Survivor Benefits. The Survivor Benefit Plan (SBP), 10 U.S.C.A. 1447-1455 (West Supp. 1998), is a form of military life insurance. As enacted in 1972, the SBP did not provide for former spouses to be beneficiaries, but Congress subsequently amended the SBP to permit participants to designate former spouses as beneficiaries and to permit state courts to order participants to elect coverage for a former spouse. 10 U.S.C.A. 1448.

Consequently, federal law no longer precludes equitable distribution of a military spouse's SBP. But within one year after the date of the court order requiring a military spouse to elect coverage for a former spouse, either the military spouse must make an actual election to name the other spouse as the beneficiary, or the nonmilitary spouse must initiate a "deemed election" by filing a written request with the appropriate service Secretary along with a copy of the court order. 10 U.S.C.A. 1450.

In a Georgia case where neither of these steps were taken and the military spouse died after remarrying, an appeals court held that federal law barred enforcement of a divorce decree awarding the military spouse's SBP to the former wife. The doctrine of federal preemption barred recognition of the former spouse's state law interest because the statutory conditions were not met, the court decided. King v. King, 225 Ga. App. 298, 483 S.E.2d 379 (1997).

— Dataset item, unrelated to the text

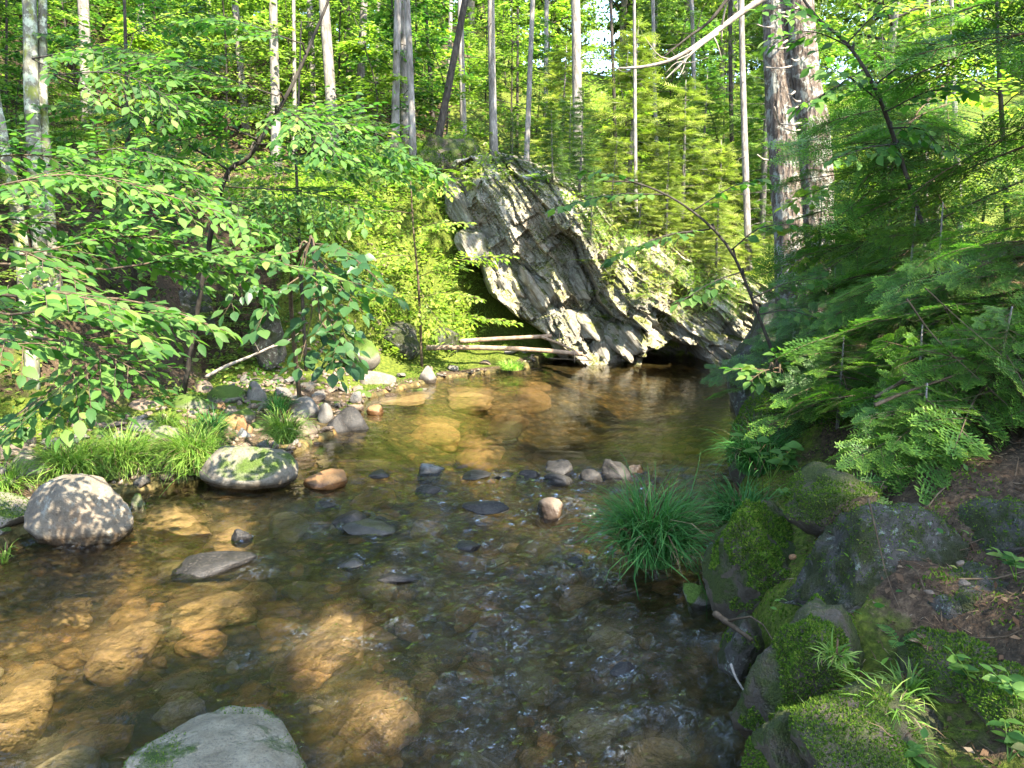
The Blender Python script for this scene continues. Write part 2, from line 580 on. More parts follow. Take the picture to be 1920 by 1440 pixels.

What should be done to implement a court order awarding an SBP to a nonmilitary spouse where the military spouse failed to file an election and the nonmilitary spouse did not take the steps required for a deemed election within the one-year time limit? A Mississippi appeals court said that under these circumstances the nonmilitary spouse should first take the matter up with military authorities to determine whether it would still be possible under the applicable statutes to name the former spouse as the beneficiary. But until such time as the military spouse successfully designates the former spouse as the beneficiary under the military SBP, the military spouse should be required to purchase an alternate annuity that would protect the former spouse's rights, the court said. Johnson v. Pogue, 716 So. 2d 1123 (Miss. Ct. App. 1998).